5.) Gone is My Former Resolve
Opening with beautiful acoustic guitars, and a vague hint of a cello or synth, it is here that Opeth fans will be reminded very much of "Benighted" or similar works. Tompkins' clean vocals are almost inaudible, they're so deep. Even with the slight ray of hope offered by the end of the last song, here we are brought down into very deep depths of sadness once more. When the band enters again, we are treated to eerie soprano vocals from Ms. Sutton and death growls from Tompkins. There's an almost uptempo double-bass grind in the middle here, and it's truly awesome. The lyrical turn is wonderful, as well. Another fantastic cello solo is to be found here. Sue Bock and Andrew have a duet of sorts here, leading into another oppresively slow, heavy outro.
6.) Of My Darkest Hour
The slowest song here, and the darkest. The music here is some of the most depressing and funereal music I've heard, and I love it. Jayson is once again shining here. As a woman says "Stay with me," the music unleashes a huge level of fast fury to be found nowhere else on the album. A crushing groove is unleashed not long after this, just unbelievable. A depressing flute solo is played over the slowest doom groove here, sounding particularly eerie over the dissonances of the guitars. More harpsichord enters over the guitars, and the darkness of this song is just even more pronounced. Great, great stuff.
7.) Darkness Dies
This song is the solitary ray of hope on this album, a closer with incredibly beautiful clean guitar work and powerful bass and drums and synths. Comparisons with "To Bid You Farewell" are enormously tempting, because this song is incredibly beautiful, with plaintive flute and great heavy sections and female vocals from Ms. Dowdle. I would almost consider this to be on a par with that fantastic song, because in many ways it seems just like Paramaecium's version of "To Bid You Farewell," all the more impressive due to the fact that this album was released a few months before Morningrise. The guitars are very powerful and melodic, and the result is a fantastically dynamic and, by Paramaecium standards, uplifting song. Utterly great.
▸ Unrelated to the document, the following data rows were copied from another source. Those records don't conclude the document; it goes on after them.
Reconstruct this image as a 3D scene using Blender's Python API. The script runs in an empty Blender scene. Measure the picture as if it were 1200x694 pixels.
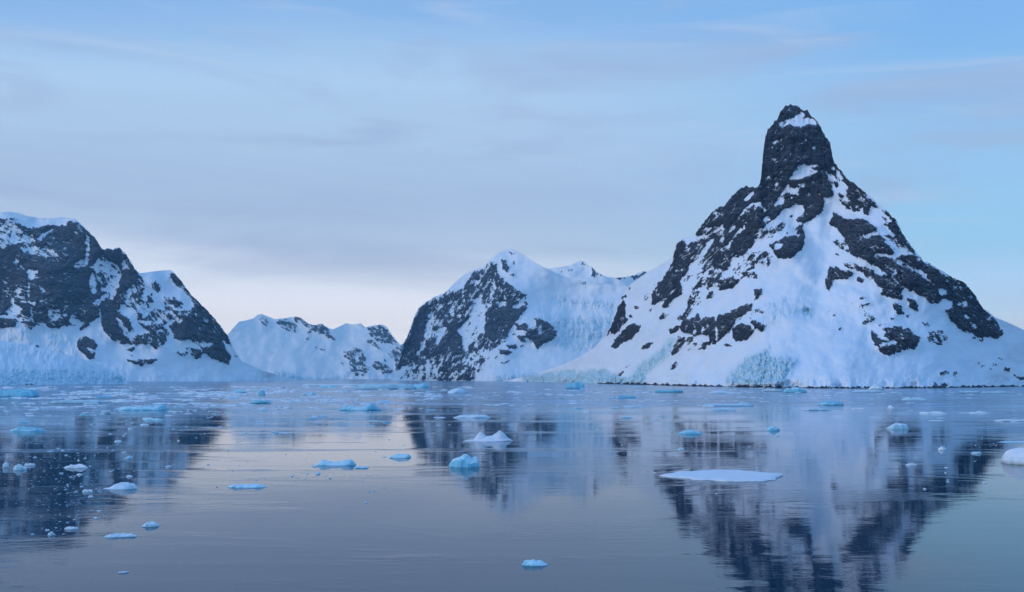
import bpy, math
import numpy as np
from mathutils import Vector

# ------------------------------------------------------------ camera, sky, sun
scene = bpy.context.scene
FOC, HORIZON, EYE = 1153.0, 442.0, 11.5
PITCH = math.atan((HORIZON - 347.0) / FOC)

cam_data = bpy.data.cameras.new("camera")
cam = bpy.data.objects.new("camera", cam_data)
scene.collection.objects.link(cam)
cam.location = (0, 0, EYE)
cam.rotation_euler = (math.pi / 2 + PITCH, 0, 0)
cam_data.sensor_width = 36.0
cam_data.lens = 36.0 * FOC / 1200.0
cam_data.clip_start = 0.5
cam_data.clip_end = 60000
scene.camera = cam

SUN_ELEV, SUN_AZ = math.radians(14), math.radians(-112)   # azimuth from the view direction (+Y), negative = left
world = bpy.data.worlds.new("World")
scene.world = world
world.use_nodes = True


class NG:
    """tiny node graph helper"""
    def __init__(s, nt):
        s.nt = nt
        nt.nodes.clear()

    def n(s, kind, **kw):
        nd = s.nt.nodes.new(kind)
        ins = kw.pop('ins', {})
        for k, v in kw.items():
            setattr(nd, k, v)
        for k, v in ins.items():
            s.set(nd, k, v)
        return nd

    def set(s, nd, k, v):
        sock = nd.inputs[k]
        if isinstance(v, bpy.types.NodeSocket):
            s.nt.links.new(v, sock)
        else:
            sock.default_value = v

    def math(s, op, a, b=0.0, clamp=False):
        nd = s.n('ShaderNodeMath', operation=op, use_clamp=clamp)
        s.set(nd, 0, a)
        s.set(nd, 1, b)
        return nd.outputs[0]

    def mix(s, f, a, b):
        nd = s.n('ShaderNodeMix', data_type='RGBA')
        s.set(nd, 0, f)
        s.set(nd, 6, a)
        s.set(nd, 7, b)
        return nd.outputs[2]

    def ramp(s, f, lo, hi, a=0.0, b=1.0, smooth=True):
        nd = s.n('ShaderNodeMapRange', interpolation_type='SMOOTHSTEP' if smooth else 'LINEAR')
        s.set(nd, 0, f)
        s.set(nd, 1, lo)
        s.set(nd, 2, hi)
        s.set(nd, 3, a)
        s.set(nd, 4, b)
        return nd.outputs[0]

    def noise(s, vec, scale, detail=4, rough=0.5, dist=0.0, out=0):
        nd = s.n('ShaderNodeTexNoise', ins={'Vector': vec, 'Scale': scale, 'Detail': detail, 'Roughness': rough, 'Distortion': dist})
        return nd.outputs[out]

    def scale(s, vec, sc):
        nd = s.n('ShaderNodeMapping', ins={'Vector': vec, 'Scale': sc})
        return nd.outputs[0]


def build_sky():
    g = NG(world.node_tree)
    sky = g.n('ShaderNodeTexSky', sky_type='NISHITA', sun_disc=False, sun_elevation=SUN_ELEV, sun_rotation=SUN_AZ,
              altitude=0, air_density=1.0, dust_density=0.6, ozone_density=2.0)
    tc = g.n('ShaderNodeTexCoord')
    sep = g.n('ShaderNodeSeparateXYZ', ins={0: tc.outputs['Generated']})
    X, Y, Z = sep.outputs
    az = g.math('ARCTAN2', X, Y)                 # 0 ahead, + right (radians)
    el = g.math('ARCSINE', Z)
    comb = g.n('ShaderNodeCombineXYZ', ins={0: az, 1: g.math('MULTIPLY', el, 5.0), 2: 0.3})
    # altitude colour of the high veil: cream near the skyline, lavender, then blue overhead
    cr = g.n('ShaderNodeValToRGB')
    cr.color_ramp.interpolation = 'EASE'
    wob = g.noise(comb.outputs[0], 1.6, 3, 0.5)
    e2 = g.math('ADD', el, g.math('MULTIPLY', g.math('SUBTRACT', wob, 0.5), 0.10))
    g.set(cr, 0, g.ramp(e2, 0.0, 0.8, smooth=False))
    SK = SKY_STOPS
    els = cr.color_ramp.elements
    els[0].position, els[0].color = SK[0][0], (*SK[0][1], 1)
    els[1].position, els[1].color = SK[-1][0], (*SK[-1][1], 1)
    for p, c in SK[1:-1]:
        e = els.new(p)
        e.color = (*c, 1)
    cr2 = g.n('ShaderNodeValToRGB')
    cr2.color_ramp.interpolation = 'EASE'
    g.set(cr2, 0, g.ramp(e2, 0.0, 0.8, smooth=False))
    els = cr2.color_ramp.elements
    SR = SKY_STOPS_R
    els[0].position, els[0].color = SR[0][0], (*SR[0][1], 1)
    els[1].position, els[1].color = SR[-1][0], (*SR[-1][1], 1)
    for p, c in SR[1:-1]:
        e = els.new(p)
        e.color = (*c, 1)
    # the veil's warm side lies to the left of the view, its clear blue side to the right
    side = g.ramp(g.math('COSINE', g.math('SUBTRACT', az, -0.35)), 0.97, 0.70)
    veil = g.mix(side, cr.outputs[0], cr2.outputs[0])
    # drawn-out lavender cloud bands
    bands = g.noise(comb.outputs[0], 3.2, 5, 0.55, 0.6)
    bmask = g.ramp(bands, 0.47, 0.68)
    low = g.ramp(el, 0.06, 0.14)
    bmask = g.math('MULTIPLY', g.math('MULTIPLY', bmask, low), 0.65)
    c1 = g.mix(bmask, veil, (*BAND_COL, 1))
    comb2 = g.n('ShaderNodeCombineXYZ', ins={0: g.math('MULTIPLY', az, 1.3), 1: g.math('MULTIPLY', g.math('ADD', el, g.math('MULTIPLY', az, 0.06)), 16.0), 2: 4.0})
    wisps = g.ramp(g.noise(comb2.outputs[0], 2.4, 6, 0.6, 1.0), 0.50, 0.78)
    wisps = g.math('MULTIPLY', wisps, 0.50)
    c2 = g.mix(wisps, c1, (*WISP_COL, 1))
    c2 = g.n('ShaderNodeVectorMath', operation='MULTIPLY', ins={0: c2, 1: (0.875, 0.968, 1.035)}).outputs[0]   # cold evening cast
    # veil and clouds over the clear sky behind them
    bg1 = g.n('ShaderNodeBackground', ins={0: sky.outputs[0], 1: 0.10})
    bg2 = g.n('ShaderNodeBackground', ins={0: c2, 1: 1.0})
    mx = g.n('ShaderNodeMixShader', ins={0: 0.9, 1: bg1.outputs[0], 2: bg2.outputs[0]})
    out = g.n('ShaderNodeOutputWorld', ins={0: mx.outputs[0]})


def srgb(r, g, b):
    f = lambda c: (c / 255 / 12.92) if c / 255 <= 0.04045 else ((c / 255 + 0.055) / 1.055) ** 2.4
    return (f(r), f(g), f(b))


# elevation stops as a fraction of 0.8 rad
SKY_STOPS = [(0.0, (0.83, 0.955, 1.20)), (0.10, (0.82, 0.915, 1.10)), (0.145, (0.66, 0.74, 0.91)), (0.18, srgb(178, 197, 226)), (0.24, srgb(168, 189, 221)),
             (0.30, srgb(174, 199, 228)), (0.355, srgb(176, 204, 233)), (0.45, srgb(140, 180, 227)), (1.0, srgb(106, 160, 226))]
SKY_STOPS_R = [(0.0, (0.60, 0.80, 1.10)), (0.10, (0.42, 0.66, 1.00)), (0.17, srgb(150, 201, 240)), (0.27, srgb(150, 194, 234)),
               (0.42, srgb(128, 178, 230)), (1.0, srgb(102, 158, 228))]
BAND_COL = srgb(160, 178, 212)
WISP_COL = srgb(186, 202, 228)
build_sky()

sun_data = bpy.data.lights.new("sun", 'SUN')
sun_data.energy = 0.9
sun_data.angle = math.radians(35)
sun_data.color = (1.0, 0.93, 0.95)
sun = bpy.data.objects.new("sun", sun_data)
scene.collection.objects.link(sun)
sdir = Vector((math.sin(SUN_AZ) * math.cos(SUN_ELEV), math.cos(SUN_AZ) * math.cos(SUN_ELEV), math.sin(SUN_ELEV)))
sun.rotation_euler = sdir.to_track_quat('Z', 'Y').to_euler()
sun.location = (0, 0, 50)

scene.view_settings.view_transform = 'Standard'
scene.view_settings.look = 'None'
scene.view_settings.exposure = 0.22
scene.view_settings.gamma = 1.0
scene.render.engine = 'CYCLES'
scene.cycles.use_denoising = True
scene.cycles.max_bounces = 6
scene.cycles.diffuse_bounces = 3
scene.cycles.glossy_bounces = 4
scene.cycles.volume_bounces = 0


# ------------------------------------------------------------ helpers
def tag(o, label=None, cat=None, group=None, kind=None):
    if label: o['label'] = label
    if cat: o['category'] = cat
    if group: o['group'] = group
    if kind: o['kind'] = kind
    return o


def hash2(ix, iy, seed):
    h = (ix.astype(np.int64) * 374761393 + iy.astype(np.int64) * 668265263 + seed * 1442695041) & 0xFFFFFFFF
    h = ((h ^ (h >> 13)) * 1274126177) & 0xFFFFFFFF
    h = h ^ (h >> 16)
    return h


def perlin(x, y, seed=0):
    x0 = np.floor(x); y0 = np.floor(y)
    fx = x - x0; fy = y - y0
    u = fx * fx * fx * (fx * (fx * 6 - 15) + 10)
    v = fy * fy * fy * (fy * (fy * 6 - 15) + 10)

    def gr(ix, iy, dx, dy):
        a = (hash2(ix, iy, seed) & 1023) * (2 * math.pi / 1024)
        return np.cos(a) * dx + np.sin(a) * dy
    n00 = gr(x0, y0, fx, fy); n10 = gr(x0 + 1, y0, fx - 1, fy)
    n01 = gr(x0, y0 + 1, fx, fy - 1); n11 = gr(x0 + 1, y0 + 1, fx - 1, fy - 1)
    return ((n00 * (1 - u) + n10 * u) * (1 - v) + (n01 * (1 - u) + n11 * u) * v) * 1.5


def fbm(x, y, oct=4, seed=0, gain=0.5):
    r = 0; a = 1.0; t = 0
    for o in range(oct):
        r = r + a * perlin(x * 2 ** o + o * 17.3, y * 2 ** o - o * 9.1, seed + o * 31)
        t += a
        a *= gain
    return r / t


def ridged(x, y, oct=4, seed=0, gain=0.55):
    r = 0; a = 1.0; t = 0
    for o in range(oct):
        r = r + a * (1 - 2 * np.abs(perlin(x * 2 ** o + o * 5.3, y * 2 ** o + o * 3.7, seed + o * 57)))
        t += a
        a *= gain
    return r / t


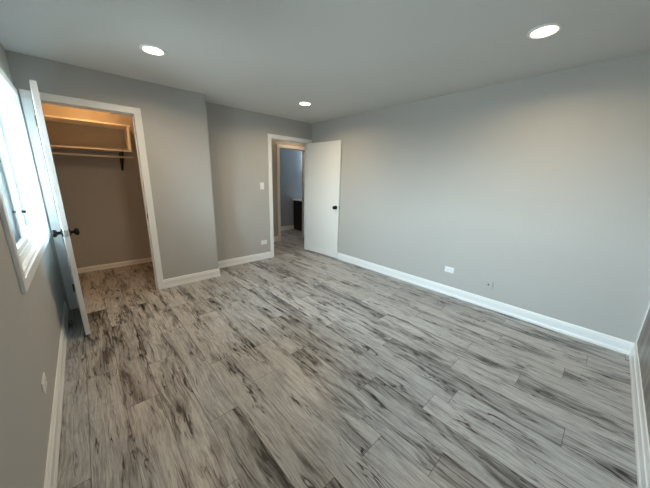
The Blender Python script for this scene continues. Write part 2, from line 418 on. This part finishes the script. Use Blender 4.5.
# ---------------------------------------------------------------- window
def window(name, c, label):
    cy, WW = c
    WY0, WY1 = cy-WW/2, cy+WW/2
    win = empty(name, (XL, cy, WZ0))
    tag(win, label, 'window', kind='structure')
    win_off = Matrix.Translation((-XL, -(WY0+WY1)/2, -WZ0))
    def wpart(name, boxes, mat, parent=None, bev=.002):
        bm = bmesh.new()
        for b in boxes: box(bm, *b, bev=bev)
        bmesh.ops.transform(bm, matrix=win_off, verts=bm.verts)
        return link(name, bm, M[mat], parent or win)
    cw = .062
    wpart('window_casing', [(XL, XL+.018, WY0-cw, WY0, WZ0-cw, WZ1+cw), (XL, XL+.018, WY1, WY1+cw, WZ0-cw, WZ1+cw),
                            (XL, XL+.018, WY0, WY1, WZ0-cw, WZ0), (XL, XL+.018, WY0, WY1, WZ1, WZ1+cw)], 'trim', bev=.003)
    jb = .012
    wpart('jamb_liner', [(XL-.15, XL+.004, WY0, WY0+jb, WZ0, WZ1), (XL-.15, XL+.004, WY1-jb, WY1, WZ0, WZ1),
                         (XL-.15, XL+.004, WY0+jb, WY1-jb, WZ0, WZ0+jb), (XL-.15, XL+.004, WY0+jb, WY1-jb, WZ1-jb, WZ1)], 'trim', bev=.001)
    fy0, fy1, fz0, fz1 = WY0+jb, WY1-jb, WZ0+jb, WZ1-jb
    fw = .034
    def ring(x0, x1, y0, y1, z0, z1, k):
        return [(x0, x1, y0, y0+k, z0, z1), (x0, x1, y1-k, y1, z0, z1), (x0, x1, y0+k, y1-k, z0, z0+k), (x0, x1, y0+k, y1-k, z1-k, z1)]
    wpart('window_frame', ring(XL-.125, XL-.022, fy0, fy1, fz0, fz1, fw) +
          [(XL-.030, XL-.024, fy0+fw, fy1-fw, fz0+fw, fz0+fw+.016), (XL-.066, XL-.060, fy0+fw, fy1-fw, fz0+fw, fz0+fw+.012),
           (XL-.030, XL-.024, fy0+fw, fy1-fw, fz1-fw-.016, fz1-fw)], 'vinyl')
    sy0, sy1, sz0, sz1 = fy0+fw, fy1-fw, fz0+fw, fz1-fw
    mid = (WY0+WY1)/2
    def sash(x0, x1, y0, y1):
        s = wpart('window_sash', ring(x0, x1, y0, y1, sz0+.002, sz1-.002, .046), 'vinyl')
        xm = (x0+x1)/2
        wpart('window_pane', [(xm-.002, xm+.002, y0+.044, y1-.044, sz0+.046, sz1-.046)], 'glass', s, bev=0)
        return s
    s1 = sash(XL-.058, XL-.032, sy0, mid+.024)
    s2 = sash(XL-.094, XL-.068, mid-.024, sy1)
    bm = bmesh.new()
    box(bm, XL-.034, XL-.012, mid+.004, mid+.012, 1.15, 1.168, .002); box(bm, XL-.018, XL-.012, mid+.004, mid+.060, 1.155, 1.163, .002)
    bmesh.ops.transform(bm, matrix=win_off, verts=bm.verts)
    lt = link('sash_latch', bm, M['black'], s1); lt['label'] = 'small dark latch lever'
window('window_1', WIN[0], 'white two-sash sliding window beside the open closet door')
window('window_2', WIN[1], 'white two-sash sliding window in the left wall beside the camera')

# ---------------------------------------------------------------- closet fittings
SY0 = 4.74
cs = empty('closet_shelf', (.15, YH, 1.74))
tag(cs, 'pale open-front shelf box on the closet wall above the rod', 'shelf')
so = Matrix.Translation((-.15, -YH, -1.74))
def spart(name, mat, *boxes, bev=.0015):
    bm = bmesh.new()
    for b in boxes: box(bm, *b, bev=bev)
    bmesh.ops.transform(bm, matrix=so, verts=bm.verts); return link(name, bm, M[mat], cs)
spart('lower_board', 'shelf', (XL+.001, .612, SY0, YH-.001, 1.745, 1.765))
spart('upper_board', 'shelf', (XL+.001, .630, SY0, YH-.001, 2.080, 2.099))
spart('end_panel', 'shelf', (.590, .610, SY0, YH-.001, 1.765, 2.080))
bm = bmesh.new(); bx = .505
box(bm, bx-.012, bx+.012, YH-.006, YH-.001, 1.49, 1.744, .002)
box(bm, bx-.012, bx+.012, 4.77, YH-.006, 1.737, 1.744, .002)
# diagonal brace with the rod hook
a, b = Vector((bx, YH-.006, 1.50)), Vector((bx, 4.80, 1.735))
L_ = (b-a).length
box(bm, -.012, .012, -.014, .014, 0, L_, .002, mtx=Matrix.Translation(a) @ Vector((0, 0, 1)).rotation_difference((b-a)).to_matrix().to_4x4())
box(bm, bx-.009, bx+.009, 4.805, 4.823, 1.650, 1.737, .002)
box(bm, bx-.009, bx+.009, 4.775, 4.823, 1.644, 1.656, .002)
bmesh.ops.transform(bm, matrix=so, verts=bm.verts)
br = link('shelf_bracket', bm, M['dark'], cs); br['label'] = 'dark metal shelf bracket with rod hook'
bm = bmesh.new()
lathe(bm, [(0, 0), (.0125, 0), (.0125, .925), (0, .925)], align((XL+.001, 4.79, 1.6690), (1, 0, 0)), 20)
tag(link('closet_rod', bm, M['rod'], None, True, 40), 'thin pale hanging rod under the closet shelf', 'rod')

# ---------------------------------------------------------------- wall plates
def plate_mesh(wd, ht, dp=.006):
    return B(-wd/2, wd/2, -dp, 0, -ht/2, ht/2, .0025, 2)
def outlet(name, loc, rz, label):
    """horizontal duplex receptacle; local -y points into the room"""
    e = empty(name, loc, rz); tag(e, label, 'outlet', 'white wall outlets')
    link('cover_plate', plate_mesh(.115, .072), M['plastic'], e)
    for s in (-1, 1):
        bm = B(s*.0195-.0145, s*.0195+.0145, -.0085, -.005, -.017, .017, .002, 2)
        k = link('socket', bm, M['plastic'], e)
        bm = bmesh.new()
        for dz in (-.006, .006): box(bm, s*.0195-.005, s*.0195+.004, -.0092, -.0083, dz-.0014, dz+.0014)
        box(bm, s*.0195+.0065, s*.0195+.0105, -.0092, -.0083, -.0022, .0022)
        sl = link('socket_slots', bm, M['socket'], k)
    bm = bmesh.new(); lathe(bm, [(0, 0), (.003, 0), (.0025, .0012), (0, .0012)], align((0, -.006, 0), (0, -1, 0)), 12)
    link('screw', bm, M['steel'], e)
    return e
outlet('wall_outlet', (2.283, YB, .312), 0, 'white horizontal outlet on back wall beside the doorway casing')
outlet('wall_outlet', (XR, 1.255, .342), -math.pi/2, 'white horizontal outlet low on the long right wall')
outlet('wall_outlet', (XL, 1.905, .318), math.pi/2, 'white outlet on the left wall below the window')
cp = empty('cable_plate', (XR, .790, .290), -math.pi/2)
tag(cp, 'grey painted cable plate with dark port low on right wall', 'wall plate')
link('cover_plate', plate_mesh(.080, .082, .012), M['wall'], cp)
bm = bmesh.new(); lathe(bm, [(0, 0), (.0075, 0), (.0075, .008), (.0045, .008), (.0045, .004), (0, .004)], align((-.004, -.011, 0), (0, -1, 0)), 16)
pt = link('cable_port', bm, M['black'], cp, True, 40); pt['label'] = 'small dark cable port'
sw = empty('light_switch', (2.280, YB, 1.300))
tag(sw, 'white rocker light switch on back wall beside doorway', 'light switch')
link('cover_plate', plate_mesh(.072, .116), M['plastic'], sw)
bm = B(-.0165, .0165, -.0095, -.005, -.033, .033, .002, 2)
for v in bm.verts:
    if v.co.y < -.006: v.co.y += .0022*(v.co.z/.033)
link('rocker', bm, M['plastic'], sw)
for z in (-.049, .049):
    bm = bmesh.new(); lathe(bm, [(0, 0), (.003, 0), (.0025, .0012), (0, .0012)], align((0, -.006, z), (0, -1, 0)), 12)
    link('screw', bm, M['steel'], sw)

# ---------------------------------------------------------------- ceiling lights
def downlight(x, y, label):
    e = empty('recessed_light', (x, y, H)); tag(e, label, 'ceiling light', 'recessed ceiling lights')
    bm = bmesh.new(); dn = align((0, 0, 0), (0, 0, -1))
    lathe(bm, [(.078, .001), (.095, 0), (.095, .003), (.091, .007), (.083, .009), (.0785, .007), (.078, .001)], dn, 48)
    link('trim_ring', bm, M['trim'], e, True, 50)
    bm = bmesh.new(); lathe(bm, [(.073, .0053), (.06, .0068), (.03, .008), (0, .0085)], dn, 48)
    link('light_lens', bm, M['lens'], e, True)
    bm = bmesh.new(); lathe(bm, [(.0786, .0045), (.073, .0053), (.073, .0035), (.0786, .003)], dn, 48)
    rim = link('lens_rim', bm, M['rim'], e, True); rim['label'] = 'warm glowing lens rim'
    ld = bpy.data.lights.new('lamp_light', 'AREA'); ld.shape = 'DISK'; ld.size = .15; ld.energy = LAMP_W; ld.color = (1.0, .77, .50)
    ld.spread = math.radians(160)
    lo = bpy.data.objects.new('lamp_light', ld); col.objects.link(lo); lo.parent = e; lo.location = (0, 0, -.0095)
    return e
downlight(.606, 2.81, 'round lit ceiling light above the closet side of the room')
downlight(2.455, .535, 'round lit ceiling light nearest the right edge of the photo')
downlight(2.443, 3.119, 'round lit ceiling light nearest the bedroom doorway corner')

def dome(name, x, y, r, mat, label):
    e = empty(name, (x, y, H)); tag(e, label, 'ceiling light'); dn = align((0, 0, 0), (0, 0, -1))
    bm = bmesh.new(); lathe(bm, [(0, 0), (r+.012, 0), (r+.012, .012), (r, .016)], dn, 32)
    link('lamp_base', bm, M['trim'], e, True, 40)
    bm = bmesh.new(); lathe(bm, [(r, .014)] + [(r*math.cos(a*math.pi/16), .014+.05*math.sin(a*math.pi/16)) for a in range(1, 8)] + [(0, .064)], dn, 32)
    link('lamp_globe', bm, M[mat], e, True)
dome('closet_lamp', .20, 4.52, .06, 'closet_lens', 'amber lamp on the closet ceiling in front of the shelf box')
dome('hall_lamp', 3.62, 4.72, .08, 'hall_lens', 'warm lamp on the hall ceiling outside the bedroom doorway')

# ---------------------------------------------------------------- bathroom
bv = empty('bathroom_vanity', (4.86, 5.88, 0))
tag(bv, 'dark bathroom vanity with white top seen through the doorway', 'vanity')
link('cabinet', B(-.44, .44, -.26, .274, .09, .83, .003), M['espresso'], bv)
link('plinth', B(-.44, .44, -.20, .274, 0, .09), M['espresso'], bv)
ct = link('countertop', B(-.455, .455, -.285, .274, .83, .862, .004), M['stone'], bv); ct['label'] = 'white countertop'
for s in (-1, 1):
    d = link('cabinet_door', B(s*.215-.205, s*.215+.205, -.278, -.26, .13, .80, .003), M['espresso'], bv)
    bm = bmesh.new(); lathe(bm, [(0, 0), (.005, 0), (.005, .015), (.012, .02), (.012, .026), (0, .028)], align((s*.04, -.278, .70), (0, -1, 0)), 16)
    link('cabinet_knob', bm, M['steel'], d, True, 40)
vl = empty('vanity_light', (5.05, YW, 1.98))
tag(vl, 'cool light bar on the bathroom wall above the vanity', 'wall light')
link('light_bar', B(-.25, .25, -.03, 0, -.03, .03, .003), M['steel'], vl)
link('light_tube', B(-.24, .24, -.07, -.03, -.025, .025, .008), M['bath_lens'], vl)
Sorry about the length of this review, but the degree to which this band has innovated here is enormous, and there is a huge vacuum in knowledge, as far as I can tell, about this band and this album that I felt really needed to be filled. "Within the Ancient Forest" is so fully-formed, and so ahead of its time in the way it capitalizes on and makes full use of musical tactics and techniques that would never be found in such complexity and tightness in the works of Opeth, Therion, and countless other power and death metal bands until a number of years later, that it deserves a huge amount of respect. In addition, as a piece within the framework of doom metal, it's just awesome in its own right. This is a brilliantly concieved, lyrically fabulous and musically amazing work. While Opeth fans will easily prefer the voice of Mikael Akerfeldt to that of Andrew Tompkins, and while Therion fans will easily vote for the powerful, operatic vocals of "Secret of the Runes" over the more subdued, shy female vocals to be found here, you cannot help but award Paramaecium respect for what they had done with "Within the Ancient Forest," which was the full expression of everything found on 1993's "Exhumed of the Earth," itself released many years before Opeth had even solidified its lineup, much less decided on its course of musical expression to the degree Paramaecium had. A must-own for fans of metal.